> **Problem to solve**:
The listing below begins with the first line you should copy; stop after the line containing "g.build('ground', 'asphalt', kind='structure')", and drop every picture.

> **Recorded data**:

○ ○ ○

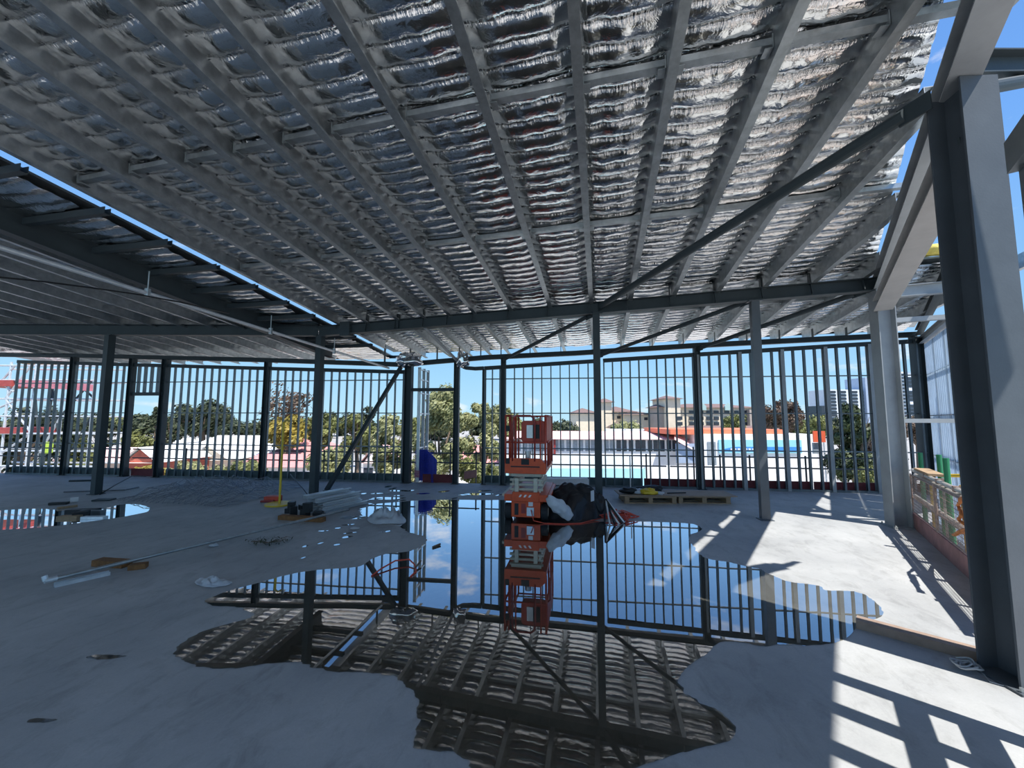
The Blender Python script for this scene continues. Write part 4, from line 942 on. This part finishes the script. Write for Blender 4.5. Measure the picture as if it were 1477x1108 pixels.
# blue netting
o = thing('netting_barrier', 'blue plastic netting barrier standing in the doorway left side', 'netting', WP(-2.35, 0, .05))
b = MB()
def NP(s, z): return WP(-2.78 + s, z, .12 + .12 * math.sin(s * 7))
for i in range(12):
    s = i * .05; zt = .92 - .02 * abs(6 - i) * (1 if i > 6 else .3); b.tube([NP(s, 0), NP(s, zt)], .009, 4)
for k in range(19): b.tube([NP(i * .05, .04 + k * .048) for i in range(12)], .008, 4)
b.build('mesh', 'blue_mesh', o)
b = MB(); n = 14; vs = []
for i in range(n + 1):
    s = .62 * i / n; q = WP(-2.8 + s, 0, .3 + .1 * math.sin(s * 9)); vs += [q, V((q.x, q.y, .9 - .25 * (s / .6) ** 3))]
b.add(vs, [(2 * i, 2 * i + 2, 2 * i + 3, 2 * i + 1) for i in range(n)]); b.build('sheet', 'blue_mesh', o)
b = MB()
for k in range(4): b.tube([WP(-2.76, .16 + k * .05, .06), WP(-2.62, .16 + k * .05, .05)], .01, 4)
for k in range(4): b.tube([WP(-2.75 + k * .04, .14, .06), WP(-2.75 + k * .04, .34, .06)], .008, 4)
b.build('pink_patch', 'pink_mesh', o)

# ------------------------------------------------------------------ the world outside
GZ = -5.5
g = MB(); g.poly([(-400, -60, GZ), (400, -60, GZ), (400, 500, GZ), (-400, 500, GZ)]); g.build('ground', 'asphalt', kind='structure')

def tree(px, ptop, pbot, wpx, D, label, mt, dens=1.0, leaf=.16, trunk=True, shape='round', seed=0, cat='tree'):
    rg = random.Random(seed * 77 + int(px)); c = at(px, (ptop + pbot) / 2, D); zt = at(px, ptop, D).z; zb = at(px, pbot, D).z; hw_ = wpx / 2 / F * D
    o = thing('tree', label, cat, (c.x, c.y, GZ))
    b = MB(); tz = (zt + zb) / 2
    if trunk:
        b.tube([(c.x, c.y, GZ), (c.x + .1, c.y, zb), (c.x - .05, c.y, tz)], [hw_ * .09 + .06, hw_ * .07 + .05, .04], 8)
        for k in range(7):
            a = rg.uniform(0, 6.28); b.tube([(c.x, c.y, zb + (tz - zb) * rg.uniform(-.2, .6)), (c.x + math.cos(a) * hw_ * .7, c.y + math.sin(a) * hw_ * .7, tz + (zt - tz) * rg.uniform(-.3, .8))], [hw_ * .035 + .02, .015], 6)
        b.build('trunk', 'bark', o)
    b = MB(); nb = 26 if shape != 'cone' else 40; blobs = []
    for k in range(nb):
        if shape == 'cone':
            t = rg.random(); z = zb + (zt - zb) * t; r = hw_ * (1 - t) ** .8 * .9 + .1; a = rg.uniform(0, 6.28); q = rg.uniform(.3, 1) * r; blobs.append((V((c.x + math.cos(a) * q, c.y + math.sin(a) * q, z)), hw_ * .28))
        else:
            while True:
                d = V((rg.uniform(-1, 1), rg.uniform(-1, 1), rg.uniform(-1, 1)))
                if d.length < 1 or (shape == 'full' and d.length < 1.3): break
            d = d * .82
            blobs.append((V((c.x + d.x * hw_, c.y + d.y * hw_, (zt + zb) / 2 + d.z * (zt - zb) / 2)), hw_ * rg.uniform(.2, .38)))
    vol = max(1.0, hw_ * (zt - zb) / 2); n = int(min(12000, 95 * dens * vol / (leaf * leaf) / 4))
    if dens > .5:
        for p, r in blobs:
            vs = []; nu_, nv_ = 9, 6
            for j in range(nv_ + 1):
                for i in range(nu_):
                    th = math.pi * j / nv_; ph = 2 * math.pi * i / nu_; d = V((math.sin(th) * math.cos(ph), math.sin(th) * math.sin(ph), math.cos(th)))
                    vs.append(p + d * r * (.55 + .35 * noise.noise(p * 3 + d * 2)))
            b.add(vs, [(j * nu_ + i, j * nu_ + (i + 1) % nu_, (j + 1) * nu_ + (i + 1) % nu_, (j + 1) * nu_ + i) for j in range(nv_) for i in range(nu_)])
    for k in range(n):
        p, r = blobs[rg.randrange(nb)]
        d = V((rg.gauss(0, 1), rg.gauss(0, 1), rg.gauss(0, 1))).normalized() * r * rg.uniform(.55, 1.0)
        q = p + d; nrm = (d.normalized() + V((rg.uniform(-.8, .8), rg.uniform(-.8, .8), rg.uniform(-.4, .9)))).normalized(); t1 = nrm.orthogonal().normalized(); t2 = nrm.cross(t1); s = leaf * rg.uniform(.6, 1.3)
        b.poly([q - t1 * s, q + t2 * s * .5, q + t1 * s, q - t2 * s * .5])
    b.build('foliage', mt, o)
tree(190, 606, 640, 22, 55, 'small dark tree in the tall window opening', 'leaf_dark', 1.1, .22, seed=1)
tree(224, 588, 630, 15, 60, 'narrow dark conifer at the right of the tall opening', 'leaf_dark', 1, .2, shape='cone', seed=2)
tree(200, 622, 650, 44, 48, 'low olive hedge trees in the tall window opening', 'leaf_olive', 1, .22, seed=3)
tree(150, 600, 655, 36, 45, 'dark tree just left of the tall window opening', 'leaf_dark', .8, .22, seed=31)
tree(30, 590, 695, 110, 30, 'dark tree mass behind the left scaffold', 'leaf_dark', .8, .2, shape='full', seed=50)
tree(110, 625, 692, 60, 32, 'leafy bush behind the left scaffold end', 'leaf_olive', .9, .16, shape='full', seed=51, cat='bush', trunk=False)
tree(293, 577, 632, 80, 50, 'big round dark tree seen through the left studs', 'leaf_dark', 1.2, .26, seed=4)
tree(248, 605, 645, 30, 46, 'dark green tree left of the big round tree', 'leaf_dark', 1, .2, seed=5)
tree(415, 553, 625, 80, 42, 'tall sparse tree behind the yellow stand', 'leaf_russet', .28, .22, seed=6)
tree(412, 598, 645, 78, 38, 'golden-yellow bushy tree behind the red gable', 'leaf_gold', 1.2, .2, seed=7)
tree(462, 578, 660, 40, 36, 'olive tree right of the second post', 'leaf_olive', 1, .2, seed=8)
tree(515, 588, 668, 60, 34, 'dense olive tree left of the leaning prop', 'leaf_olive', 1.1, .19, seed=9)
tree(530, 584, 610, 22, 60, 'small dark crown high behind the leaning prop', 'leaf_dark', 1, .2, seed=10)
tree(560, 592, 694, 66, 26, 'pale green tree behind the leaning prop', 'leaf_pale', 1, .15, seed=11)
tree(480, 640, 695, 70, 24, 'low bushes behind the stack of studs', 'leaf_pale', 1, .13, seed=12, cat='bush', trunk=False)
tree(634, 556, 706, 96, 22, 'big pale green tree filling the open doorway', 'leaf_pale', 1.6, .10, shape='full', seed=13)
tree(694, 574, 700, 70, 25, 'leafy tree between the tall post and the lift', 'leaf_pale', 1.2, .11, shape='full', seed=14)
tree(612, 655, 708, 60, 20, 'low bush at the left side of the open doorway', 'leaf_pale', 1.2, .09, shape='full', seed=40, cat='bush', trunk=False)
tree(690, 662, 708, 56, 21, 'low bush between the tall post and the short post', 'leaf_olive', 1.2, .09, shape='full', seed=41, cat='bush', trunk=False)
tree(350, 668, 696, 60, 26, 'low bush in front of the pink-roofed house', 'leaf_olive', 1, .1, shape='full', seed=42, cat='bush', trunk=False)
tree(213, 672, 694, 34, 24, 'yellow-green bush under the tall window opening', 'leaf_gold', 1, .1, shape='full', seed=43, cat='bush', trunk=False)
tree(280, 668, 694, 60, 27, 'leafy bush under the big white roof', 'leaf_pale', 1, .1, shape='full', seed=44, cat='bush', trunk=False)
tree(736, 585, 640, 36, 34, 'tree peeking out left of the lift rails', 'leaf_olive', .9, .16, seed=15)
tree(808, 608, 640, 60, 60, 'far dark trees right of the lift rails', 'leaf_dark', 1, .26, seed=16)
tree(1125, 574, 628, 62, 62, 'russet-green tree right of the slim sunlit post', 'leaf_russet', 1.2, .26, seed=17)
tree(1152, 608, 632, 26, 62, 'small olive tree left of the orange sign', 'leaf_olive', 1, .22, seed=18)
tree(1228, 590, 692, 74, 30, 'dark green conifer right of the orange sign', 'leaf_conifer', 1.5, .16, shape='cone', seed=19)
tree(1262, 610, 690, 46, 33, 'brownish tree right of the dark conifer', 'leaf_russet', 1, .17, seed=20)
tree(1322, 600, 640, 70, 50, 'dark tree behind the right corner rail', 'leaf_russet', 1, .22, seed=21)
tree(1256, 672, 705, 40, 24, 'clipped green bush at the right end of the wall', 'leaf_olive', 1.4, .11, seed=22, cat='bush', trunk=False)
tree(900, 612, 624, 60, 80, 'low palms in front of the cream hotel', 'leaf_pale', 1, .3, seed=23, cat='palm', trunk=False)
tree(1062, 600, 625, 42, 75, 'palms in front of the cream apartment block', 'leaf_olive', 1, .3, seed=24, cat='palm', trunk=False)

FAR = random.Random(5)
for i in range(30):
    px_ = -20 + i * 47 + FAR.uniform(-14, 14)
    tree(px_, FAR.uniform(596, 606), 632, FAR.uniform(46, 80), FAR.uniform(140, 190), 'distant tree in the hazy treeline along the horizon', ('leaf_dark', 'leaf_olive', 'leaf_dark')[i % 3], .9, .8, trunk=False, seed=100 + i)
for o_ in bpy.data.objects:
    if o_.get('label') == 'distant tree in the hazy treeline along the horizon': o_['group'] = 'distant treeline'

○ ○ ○

> **Complete answer**:
The Blender Python script for this scene continues. Write part 4, from line 942 on. This part finishes the script. Write for Blender 4.5. Measure the picture as if it were 1477x1108 pixels.
# blue netting
o = thing('netting_barrier', 'blue plastic netting barrier standing in the doorway left side', 'netting', WP(-2.35, 0, .05))
b = MB()
def NP(s, z): return WP(-2.78 + s, z, .12 + .12 * math.sin(s * 7))
for i in range(12):
    s = i * .05; zt = .92 - .02 * abs(6 - i) * (1 if i > 6 else .3); b.tube([NP(s, 0), NP(s, zt)], .009, 4)
for k in range(19): b.tube([NP(i * .05, .04 + k * .048) for i in range(12)], .008, 4)
b.build('mesh', 'blue_mesh', o)
b = MB(); n = 14; vs = []
for i in range(n + 1):
    s = .62 * i / n; q = WP(-2.8 + s, 0, .3 + .1 * math.sin(s * 9)); vs += [q, V((q.x, q.y, .9 - .25 * (s / .6) ** 3))]
b.add(vs, [(2 * i, 2 * i + 2, 2 * i + 3, 2 * i + 1) for i in range(n)]); b.build('sheet', 'blue_mesh', o)
b = MB()
for k in range(4): b.tube([WP(-2.76, .16 + k * .05, .06), WP(-2.62, .16 + k * .05, .05)], .01, 4)
for k in range(4): b.tube([WP(-2.75 + k * .04, .14, .06), WP(-2.75 + k * .04, .34, .06)], .008, 4)
b.build('pink_patch', 'pink_mesh', o)

# ------------------------------------------------------------------ the world outside
GZ = -5.5
g = MB(); g.poly([(-400, -60, GZ), (400, -60, GZ), (400, 500, GZ), (-400, 500, GZ)]); g.build('ground', 'asphalt', kind='structure')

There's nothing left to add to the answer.